To prove that Naomi got the date wrong — to which Hunter’s team was happy to stipulate — prosecutors said that justified submitting 42 new texts as evidence, texts which had not been provided as a potential exhibit before, texts the defense received the morning of the hearing.
Prosecutors used the date discrepancy to submit a bunch of texts showing Hunter hade been arranging meetings at a 7-Eleven.
MR. HINES: The first thing I’ll say is all of these text messages do link to our proof that he was still in Delaware on October 15th, but nonetheless our rebuttal case is not limited, there is no rule of evidence that limits a rebuttal case to exactly the words that the defense witness testified to.
What I’ll say on how it relates to the 15th is that we have location information showing him at a 7-Eleven on October 14th, 15th and 16th, I believe those are the dates that’s reflected in the summary chart.
And location information and a photograph is just that, it’s location information, it does not identify whether the person themself was actually necessarily at that location because the photograph shows a geolocation, it could have been someone else’s photograph. So the other messages that we included are all messages, et cetera, that show the defendant did frequent a 7-Eleven, they are just messages from October 9th through that date when he left the area showing that he was communicating with other individuals to meet at a 7-Eleven.
By doing so, just before closing arguments (and giving Lowell no time to prepare), prosecutors submitted evidence of Hunter trying to meet a guy named Q at a 7-Eleven.
As Lowell described when he vigorously objected, showing texts from October 10 would not rebut Naomi’s perspective of what Hunter looked like on October 19; it was case changing.
MR. LOWELL: I am going to be repetitive, this is a case changing event and it shouldn’t be a case changing event where they shoehorn in this. What is relevant to rebut her perception of him on the 19th can be what? If he didn’t use drugs two weeks before does that rebut her perception? Six days before we know when he is on crack. He has to do it every twenty minutes according to the testimony. There is a disconnect, there is an extraordinary disconnect from her saying I saw him, maybe she wants to look at him in blinders, maybe she doesn’t say what he does, but that’s not —
Particularly given Hunter’s reference to meeting dealers at 7-Eleven in his memoir, this was some of the prosecution’s most probative evidence that he had bought drugs immediately before buying the gun.
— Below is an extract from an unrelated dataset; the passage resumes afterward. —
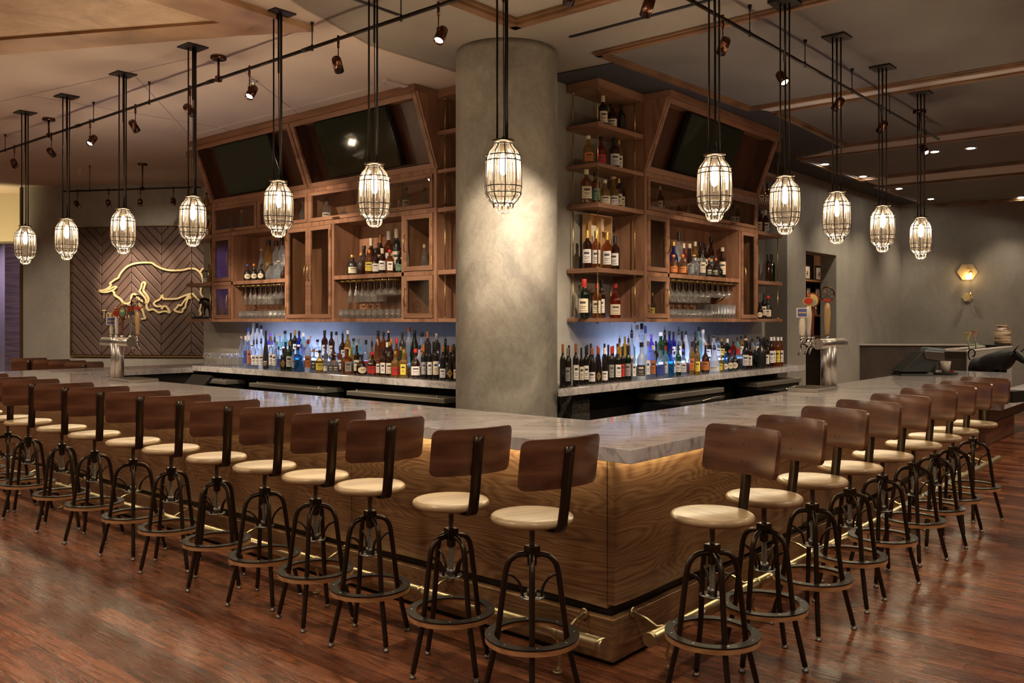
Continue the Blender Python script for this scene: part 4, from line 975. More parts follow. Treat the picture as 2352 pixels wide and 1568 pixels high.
# ================================================================== chevron sign
def chevron_mat():
    m, n, l, b = newmat('chevron_leather')
    tc = n.new('ShaderNodeTexCoord'); sp = n.new('ShaderNodeSeparateXYZ'); l.new(tc.outputs['Object'], sp.inputs[0])
    def mth(op, a, c=None, d=None):
        q = N(n, 'ShaderNodeMath', operation=op)
        for i, x in enumerate((a, c, d)):
            if x is None: continue
            if isinstance(x, (int, float)): q.inputs[i].default_value = x
            else: l.new(x, q.inputs[i])
        return q.outputs[0]
    ua, ub = onW(233, 640, 0.05)[0], onW(301, 640, 0.05)[0]; HP = ub - ua
    u = mth('ADD', sp.outputs['X'], HP*8 - ua)
    tri = mth('PINGPONG', u, HP)
    slope = 1.02
    vv = mth('MULTIPLY_ADD', tri, -slope, sp.outputs['Z'])
    dv = mth('DIVIDE', mth('ADD', vv, 10.0), 0.152)
    fr = mth('FRACT', dv)
    ed = mth('ABSOLUTE', mth('SUBTRACT', fr, 0.5))           # .5 at the seam
    pil = mth('POWER', mth('MULTIPLY', ed, 2.0), 10.0)
    hgt = mth('SUBTRACT', 1.0, pil)
    edc = mth('ABSOLUTE', mth('SUBTRACT', mth('DIVIDE', tri, HP), 0.5)); colseam = mth('POWER', mth('MULTIPLY', edc, 2.0), 60.0)
    h2 = mth('SUBTRACT', hgt, mth('MULTIPLY', colseam, 0.6))
    bp = N(n, 'ShaderNodeBump', Strength=1.0, Distance=0.02); l.new(h2, bp.inputs['Height']); l.new(bp.outputs[0], b.inputs['Normal'])
    sm = mth('GREATER_THAN', ed, 0.47)
    no = N(n, 'ShaderNodeTexNoise', Scale=3.0, Detail=4.0); l.new(tc.outputs['Object'], no.inputs['Vector'])
    r = ramp(n, [(0.3, (0.085,0.052,0.041)), (0.7, (0.125,0.078,0.062))]); l.new(no.outputs['Fac'], r.inputs[0])
    mx = N(n, 'ShaderNodeMix', data_type='RGBA'); l.new(sm, mx.inputs[0]); l.new(r.outputs[0], mx.inputs[6]); mx.inputs[7].default_value = (0.03,0.017,0.013,1)
    l.new(mx.outputs[2], b.inputs['Base Color']); b.inputs['Roughness'].default_value = 0.42
    return m
u0, _ = onW(168, 600); u1, _ = onW(560, 600); _, z1 = onW(300, 522); _, z0 = onW(300, 815)
sg = empty('wall_sign', tuple(W0), math.atan2(WD.y, WD.x), 'brown padded chevron wall panel with a brass bull outline and lettering', 'sign')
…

Indeed, they were among the few things Leo Wise mentioned in laying out the actual circumstantial evidence he was doing drugs that week.
What do we know specifically about that month of October. You see on the screen those drug messages on the 13th and the 14th. You see the addiction messages depicted on the 15th and the 23rd. You see the meeting messages on the 10th and the 11th, the day before he bought the gun on the 12th, and you see on the 23rd both addiction messages and drug remnants and drug paraphernalia recovered by Hallie Biden in the truck. [my emphasis]
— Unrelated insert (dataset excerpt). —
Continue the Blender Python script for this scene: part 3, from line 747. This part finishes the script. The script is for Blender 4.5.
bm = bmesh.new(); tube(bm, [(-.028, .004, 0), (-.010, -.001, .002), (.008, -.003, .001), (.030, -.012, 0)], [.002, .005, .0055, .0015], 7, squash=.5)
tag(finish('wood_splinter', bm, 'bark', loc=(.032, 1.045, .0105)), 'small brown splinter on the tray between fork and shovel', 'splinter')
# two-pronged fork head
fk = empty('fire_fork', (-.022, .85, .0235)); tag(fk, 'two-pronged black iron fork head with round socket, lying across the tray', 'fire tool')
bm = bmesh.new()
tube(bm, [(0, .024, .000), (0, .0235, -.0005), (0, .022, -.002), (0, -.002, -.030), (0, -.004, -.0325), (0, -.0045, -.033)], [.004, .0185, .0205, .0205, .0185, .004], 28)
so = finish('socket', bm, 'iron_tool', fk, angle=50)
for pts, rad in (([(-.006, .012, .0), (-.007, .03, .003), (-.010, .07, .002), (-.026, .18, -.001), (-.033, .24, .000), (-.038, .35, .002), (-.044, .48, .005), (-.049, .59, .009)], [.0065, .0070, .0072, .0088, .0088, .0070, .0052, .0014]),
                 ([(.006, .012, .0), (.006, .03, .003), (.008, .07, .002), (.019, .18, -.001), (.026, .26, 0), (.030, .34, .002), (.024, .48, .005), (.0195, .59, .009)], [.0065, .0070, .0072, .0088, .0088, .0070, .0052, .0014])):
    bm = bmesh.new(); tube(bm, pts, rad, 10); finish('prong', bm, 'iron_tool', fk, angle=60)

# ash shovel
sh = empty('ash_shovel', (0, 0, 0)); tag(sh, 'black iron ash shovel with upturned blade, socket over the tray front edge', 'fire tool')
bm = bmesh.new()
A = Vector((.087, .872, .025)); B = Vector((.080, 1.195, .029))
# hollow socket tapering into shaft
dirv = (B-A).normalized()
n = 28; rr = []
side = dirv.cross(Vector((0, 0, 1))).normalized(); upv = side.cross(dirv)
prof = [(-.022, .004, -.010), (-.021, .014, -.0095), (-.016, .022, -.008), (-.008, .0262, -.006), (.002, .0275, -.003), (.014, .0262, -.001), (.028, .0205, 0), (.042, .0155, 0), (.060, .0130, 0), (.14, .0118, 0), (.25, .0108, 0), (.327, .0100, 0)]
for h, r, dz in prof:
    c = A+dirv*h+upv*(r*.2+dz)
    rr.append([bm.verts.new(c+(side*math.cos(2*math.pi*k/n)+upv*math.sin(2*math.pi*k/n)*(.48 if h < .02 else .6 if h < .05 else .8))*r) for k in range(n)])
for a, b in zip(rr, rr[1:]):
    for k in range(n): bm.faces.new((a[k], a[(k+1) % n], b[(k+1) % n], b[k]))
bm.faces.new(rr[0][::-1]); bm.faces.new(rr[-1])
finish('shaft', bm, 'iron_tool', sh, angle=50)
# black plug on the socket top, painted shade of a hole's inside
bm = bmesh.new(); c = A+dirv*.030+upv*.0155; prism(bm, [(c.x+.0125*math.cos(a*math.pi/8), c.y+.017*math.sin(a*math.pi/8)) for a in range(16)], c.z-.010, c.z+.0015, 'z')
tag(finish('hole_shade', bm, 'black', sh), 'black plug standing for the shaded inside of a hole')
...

Noreika’s decision to allow prosecutors to submit messages from a week before Naomi saw her father to rebut her claim that he looked fine is another of the decisions Lowell will include in any potential appeal.
It’s also a decision, and a development, that hasn’t been fully explained.
There’s a lot of armchair punditry about whether Hunter should have pled guilty (most of which misrepresents what happened to the plea deal, though this is an exception). But few understand how prosecutors used the mere fact that Naomi testified as an excuse to introduce texts that should have been in their case-in-chief.